Surprise, surprise. Another top-level "terrrrsts" capture turns out to be not all it seemed. Coming just days before Tony Blair faced re-election, the capture of Abu Faraj al-Libbi, described as the terrorists’ third in command, was hailed by Bush and others as “a critical victory in the war on terror”. It now turns out he was just a middle-ranker, derided by one source as “among the flotsam and jetsam” of the organisation.
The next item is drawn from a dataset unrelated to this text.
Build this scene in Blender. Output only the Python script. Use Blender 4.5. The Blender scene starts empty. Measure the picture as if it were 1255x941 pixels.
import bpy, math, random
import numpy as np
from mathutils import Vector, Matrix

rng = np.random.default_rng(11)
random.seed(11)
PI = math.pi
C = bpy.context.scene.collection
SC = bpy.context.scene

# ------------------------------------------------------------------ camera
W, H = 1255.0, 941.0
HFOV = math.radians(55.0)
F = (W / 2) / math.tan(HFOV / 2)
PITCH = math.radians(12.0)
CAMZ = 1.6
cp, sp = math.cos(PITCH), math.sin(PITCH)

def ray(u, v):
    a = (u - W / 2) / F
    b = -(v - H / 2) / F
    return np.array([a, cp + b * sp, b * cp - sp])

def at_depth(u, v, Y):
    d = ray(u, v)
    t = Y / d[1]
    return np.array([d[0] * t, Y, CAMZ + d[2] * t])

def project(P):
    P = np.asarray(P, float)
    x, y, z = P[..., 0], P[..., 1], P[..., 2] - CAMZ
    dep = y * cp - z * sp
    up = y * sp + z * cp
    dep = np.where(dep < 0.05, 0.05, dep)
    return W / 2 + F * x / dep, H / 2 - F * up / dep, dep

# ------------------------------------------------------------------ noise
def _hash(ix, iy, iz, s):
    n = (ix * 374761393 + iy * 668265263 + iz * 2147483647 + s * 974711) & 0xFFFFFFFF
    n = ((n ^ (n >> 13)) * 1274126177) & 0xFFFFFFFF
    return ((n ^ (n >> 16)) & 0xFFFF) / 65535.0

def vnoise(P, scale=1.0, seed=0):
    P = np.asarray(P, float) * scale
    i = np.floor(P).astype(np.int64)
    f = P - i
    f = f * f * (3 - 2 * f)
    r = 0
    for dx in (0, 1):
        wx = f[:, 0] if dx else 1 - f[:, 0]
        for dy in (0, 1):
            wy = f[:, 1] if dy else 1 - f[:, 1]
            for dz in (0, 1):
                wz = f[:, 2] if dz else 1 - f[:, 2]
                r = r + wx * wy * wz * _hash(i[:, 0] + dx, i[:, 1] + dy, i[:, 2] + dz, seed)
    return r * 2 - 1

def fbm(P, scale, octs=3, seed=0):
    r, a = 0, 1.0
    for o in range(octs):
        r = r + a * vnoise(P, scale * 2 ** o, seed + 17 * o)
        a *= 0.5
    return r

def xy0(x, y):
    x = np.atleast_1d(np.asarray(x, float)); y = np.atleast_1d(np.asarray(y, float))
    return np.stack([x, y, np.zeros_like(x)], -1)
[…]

And perhaps worse yet, this may be yet another case of US agents confusing Arab names:
Bush called him a “top general” and “a major facilitator and chief planner for the Al- Qaeda network”. Condoleezza Rice, secretary of state, said he was “a very important figure”. Yet the backslapping in Washington and Islamabad has astonished European terrorism experts, who point out that the Libyan was neither on the FBI’s most wanted list, nor on that of the State Department “rewards for justice” programme.No doubt all the MSM channels will be rushing out apologies on this one...
Another Libyan is on the FBI list — Anas al-Liby, who is wanted over the 1998 East African embassy bombings — and some believe the Americans may have initially confused the two. When The Sunday Times contacted a senior FBI counter-terrorism official for information about the importance of the detained man, he sent material on al-Liby, the wrong man.